Pourquoi le protectionnisme serait une erreur en France : quatre arguments

 

Argument 1 : faible substituabilité de la production domestique aux importations

La mesure « phare » du protectionnisme est la taxation des importations. On peut avancer beaucoup d’arguments pour la défendre, outre le besoin de ré-industrialisation ; par exemple, corriger la faible protection sociale ou l’importance des émissions de CO2 dans les pays émergents. Or l’élasticité-prix (au taux de change effectif réel de la France) des importations en volume de la France est très faible : l’estimation économétrique conduit à 0.09 (une dépréciation réelle de 10 % de la France vis-à-vis de tous les pays réduit les importations de 0,9 %). La taxation des importations en France conduirait donc à une très faible baisse des importations en volume et à la hausse du prix à des importations.

Cette très faible élasticité-prix révèle la faible substituabilité entre les produits domestiques et les produits étrangers importés : les produits importés ne sont pas fabriqués en France, la capacité de production ayant été déplacée à l’étranger, ou bien les produits correspondants ayant été développés à l’étranger.

 

Argument 2 : la concurrence vient surtout des autres pays européens

Les pertes de parts de marché de la France résultent plus de la concurrence des autres pays européens que de la concurrence des pays émergents.
La performance à l’exportation de la France est mauvaise, on le sait, mais ceci se manifeste par une dégradation du commerce extérieur plus forte vis-à-vis de la zone euro (et de l’Allemagne) que vis-à-vis des pays émergents ; le problème de commerce extérieur de la France se situe surtout vis-à-vis de la zone euro (graphique 9d).
Il faudrait donc que la France se protège non pas tellement des produits des pays émergents mais surtout des produits des autres pays de la zone euro, ce qui est évidemment impossible.

 

Argument 3 : les rétorsions priveraient la France de la partie la plus dynamique de ses exportations.

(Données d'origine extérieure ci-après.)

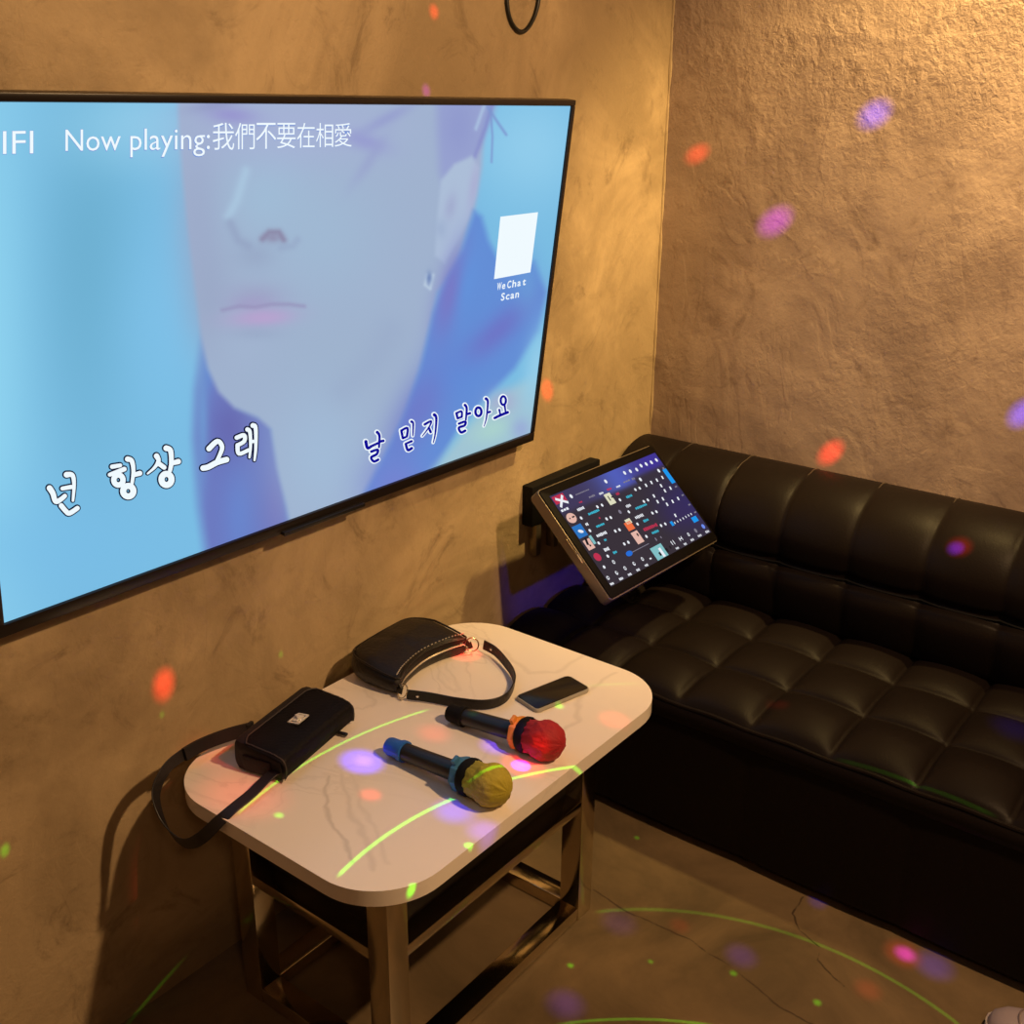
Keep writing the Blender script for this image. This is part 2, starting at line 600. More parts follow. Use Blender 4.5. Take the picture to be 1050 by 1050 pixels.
# ---- the picture on the screen
def seg_dist(X, Y, poly, closed=True):
    n = len(poly)
    d = np.full(X.shape, 1e9)
    inside = np.zeros(X.shape, bool)
    for i in range(n if closed else n-1):
        x0, y0 = poly[i]; x1, y1 = poly[(i+1) % n]
        dx, dy = x1-x0, y1-y0
        t = np.clip(((X-x0)*dx+(Y-y0)*dy)/(dx*dx+dy*dy+1e-9), 0, 1)
        d = np.minimum(d, np.hypot(X-x0-t*dx, Y-y0-t*dy))
        if closed:
            c = ((y0 > Y) != (y1 > Y)) & (X < (x1-x0)*(Y-y0)/(y1-y0+1e-12)+x0)
            inside ^= c
    return np.where(inside, -d, d) if closed else d


def tv_picture(X, Y):
    C = np.zeros(X.shape+(3,))
    C[:] = (122, 188, 226)

    def mixin(col, a):
        a = np.clip(a, 0, 1)[..., None]
        C[:] = C*(1-a)+np.array(col, float)*a

    def blob(cx, cy, rx, ry, col, a, rot=0.0):
        c, s = math.cos(rot), math.sin(rot)
        dx, dy = X-cx, Y-cy
        u = (dx*c+dy*s)/rx; v = (-dx*s+dy*c)/ry
        mixin(col, a*np.exp(-(u*u+v*v)))

    def shape(poly, col, soft, a=1.0):
        d = seg_dist(X, Y, poly)
        t = np.clip((soft-d)/(2*soft), 0, 1)
        mixin(col, a*t*t*(3-2*t))

    blob(-20, 380, 60, 400, (146, 214, 242), .9)
    blob(95, 270, 55, 190, (106, 172, 204), .8)
    blob(150, 130, 90, 45, (146, 208, 236), .8)
    blob(170, 330, 60, 130, (128, 194, 234), .7)
    blob(60, 560, 160, 60, (122, 190, 232), .6)
    blob(545, 150, 60, 60, (150, 208, 238), .8)
    # garment on the left, behind the jaw
    shape([(212, 330), (226, 385), (246, 418), (280, 428), (288, 470), (298, 530), (300, 560), (212, 575), (204, 520), (199, 450), (201, 400)],
          (108, 122, 192), 9)
    blob(238, 440, 22, 34, (100, 100, 172), .8)
    blob(245, 530, 16, 50, (104, 134, 206), .8)
    blob(208, 430, 6, 70, (112, 160, 214), .7)
    blob(283, 520, 12, 44, (118, 116, 184), .7)
    blob(214, 372, 6, 26, (96, 142, 214), .8)
    # face and neck
    shape([(181, 60), (183, 130), (187, 180), (193, 240), (200, 295), (206, 345), (213, 378), (224, 402), (240, 418), (264, 428),
           (278, 440), (284, 480), (294, 520), (302, 560), (372, 540), (380, 500), (416, 420), (434, 370), (448, 300), (468, 272),
           (486, 215), (494, 170), (500, 60)], (160, 178, 206), 4)
    blob(205, 220, 26, 90, (156, 168, 200), .7)
    blob(215, 305, 22, 55, (153, 166, 196), .6)
    blob(275, 200, 45, 50, (160, 190, 216), .8)
    blob(330, 240, 60, 70, (160, 186, 212), .7)
    blob(300, 130, 120, 40, (168, 178, 216), .7)
    blob(345, 380, 70, 60, (158, 178, 204), .7)
    blob(330, 470, 50, 70, (162, 188, 216), .8)
    blob(252, 352, 28, 24, (162, 180, 208), .6)
    # brow, eyes just out of the picture, nose
    blob(237, 118, 26, 9, (150, 146, 206), .8, .1)
    blob(225, 106, 30, 6, (140, 145, 190), .6, -.2)
    blob(374, 145, 24, 9, (150, 154, 208), .8, .3)
    blob(396, 122, 34, 6, (148, 155, 206), .7, -.5)
    blob(378, 166, 6, 30, (150, 158, 204), .5, .6)
    d = seg_dist(X, Y, [(252, 175), (243, 205), (234, 222)], False)
    mixin((172, 202, 226), .7*np.exp(-(d/5)**2))
    d = seg_dist(X, Y, [(236, 228), (244, 246), (254, 252)], False)
    mixin((146, 160, 192), .6*np.exp(-(d/5)**2))
    blob(262, 262, 20, 14, (150, 165, 195), .6)
    d = seg_dist(X, Y, [(269, 245), (276, 238), (286, 238), (291, 246)], False)
    mixin((134, 124, 156), .7*np.exp(-(d/3.4)**2))
    blob(280, 244, 8, 5, (140, 132, 164), .7)
    d = seg_dist(X, Y, [(288, 254), (300, 252), (305, 246)], False)
    mixin((148, 164, 196), .5*np.exp(-(d/4)**2))
    # mouth
    blob(262, 302, 30, 12, (158, 164, 198), .8)
    blob(258, 310, 22, 7, (160, 158, 198), .8, -.05)
    blob(266, 325, 34, 10, (176, 162, 204), .95, -.08)
    blob(272, 326, 22, 6, (184, 164, 208), .8, -.05)
    d = seg_dist(X, Y, [(228, 318), (245, 314), (262, 315), (278, 312), (296, 312), (312, 314)], False)
    mixin((146, 138, 180), .55*np.exp(-(d/2.2)**2))
    blob(262, 342, 26, 7, (150, 166, 196), .5)
    # temple hair, ear, ear ring
    shape([(440, 60), (448, 110), (450, 175), (458, 205), (476, 178), (492, 150), (508, 108), (515, 60)], (150, 160, 208), 7, .9)
    blob(470, 130, 16, 30, (142, 150, 204), .6)
    for ln, wd, cl in (([(505, 106), (498, 130), (487, 160)], 2.5, (134, 140, 200)), ([(500, 110), (512, 128), (519, 138)], 1.6, (126, 150, 206)),
                       ([(503, 112), (505, 140), (504, 166)], 1.2, (126, 150, 206)), ([(498, 104), (488, 132)], 2, (172, 196, 226))):
        d = seg_dist(X, Y, ln, False)
        mixin(cl, .8*np.exp(-(d/wd)**2))
    shape([(452, 185), (466, 168), (484, 160), (491, 172), (488, 200), (480, 225), (470, 246), (456, 270), (446, 262), (448, 225)], (172, 190, 216), 3)
    blob(486, 190, 5, 26, (170, 172, 210), .7, .15)
    blob(462, 212, 6, 14, (160, 168, 204), .7, .2)
    blob(452, 235, 6, 10, (154, 172, 204), .6)
    # collar and shoulder on the right
    shape([(486, 216), (494, 222), (501, 246), (512, 268), (530, 278), (548, 268), (560, 300), (552, 340), (528, 378), (498, 408), (470, 440),
           (448, 480), (440, 520), (370, 545), (374, 505), (392, 470), (414, 428), (430, 380), (444, 322), (458, 286), (474, 256)],
          (100, 142, 214), 5)
    blob(462, 300, 14, 50, (122, 120, 196), .9, .25)
    blob(430, 420, 22, 60, (112, 122, 200), .85, .5)
    blob(510, 340, 50, 14, (112, 114, 196), .8, -.75)
    blob(408, 500, 34, 30, (120, 130, 208), .8)
    blob(480, 290, 10, 40, (98, 148, 220), .7, .2)
    blob(540, 290, 14, 34, (108, 156, 216), .7)
    blob(470, 385, 26, 26, (96, 140, 216), .6)
    d = seg_dist(X, Y, [(438, 282), (436, 292), (441, 296), (444, 282)], False)
    mixin((188, 206, 226), .9*np.exp(-(d/1.8)**2))
    blob(440, 285, 3, 6, (104, 128, 180), .8)
    d = seg_dist(X, Y, [(400, 340), (384, 370), (352, 400)], False)
    mixin((150, 166, 198), .3*np.exp(-(d/16)**2))
    # pale greenish patch low on the right
    shape([(500, 412), (520, 400), (540, 390), (560, 380), (548, 460), (430, 500), (450, 474), (474, 444)], (160, 196, 212), 8)
    blob(505, 440, 22, 12, (172, 212, 204), .8, -.4)
    blob(515, 412, 16, 12, (170, 170, 206), .7)
    blob(550, 375, 12, 40, (150, 206, 234), .9, .2)
    blob(534, 440, 10, 12, (150, 160, 216), .6)
    return C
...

Des taxes à l’importation sur les produits des pays émergents, conduiraient certainement  à des rétorsions commerciales de la part de ces pays. Même si les exportations de la France vers ces pays sont relativement de petite taille, il faut voir qu’il s’agit de la partie la plus dynamique des exportations, compte tenu de la croissance de ces pays. Se priver d’une partie de ces exportations est donc ridicule.

 

Argument 4 : les relocalisations en France sont très improbables

On peut mettre en avant l’argument suivant : même si à court terme la taxation des importations réduit très peu le volume des importations (voir plus haut), elle conduirait à moyen terme à une relocalisation d’activités en France en raison de l’avantage compétitif qu’elle implique pour la production locale. Nous ne croyons pas à cet argument. Les entreprises ne sont pas incitées à se localiser dans un pays de taille moyenne et de croissance potentielle très faible comme la France. Elles recherchent de grands marchés en croissance forte.
Le protectionnisme est une solution défensive au problème de désindustrialisation de la France. C’est de plus une solution inefficace, on l’a vu : absence de substituabilité des produits domestiques aux produits importés, concurrence venant surtout des autres pays européens, risque de rétorsions commerciales, caractère très peu probable des relocalisations. Il vaudrait mieux réfléchir à des solutions « offensives » et non défensives au problème de désindustrialisation : réforme fiscale, réorganisation de l’État et concentration des dépenses publiques sur celles qui soutiennent la croissance potentielle, soutien à la constitution de réseaux d’entreprises innovantes.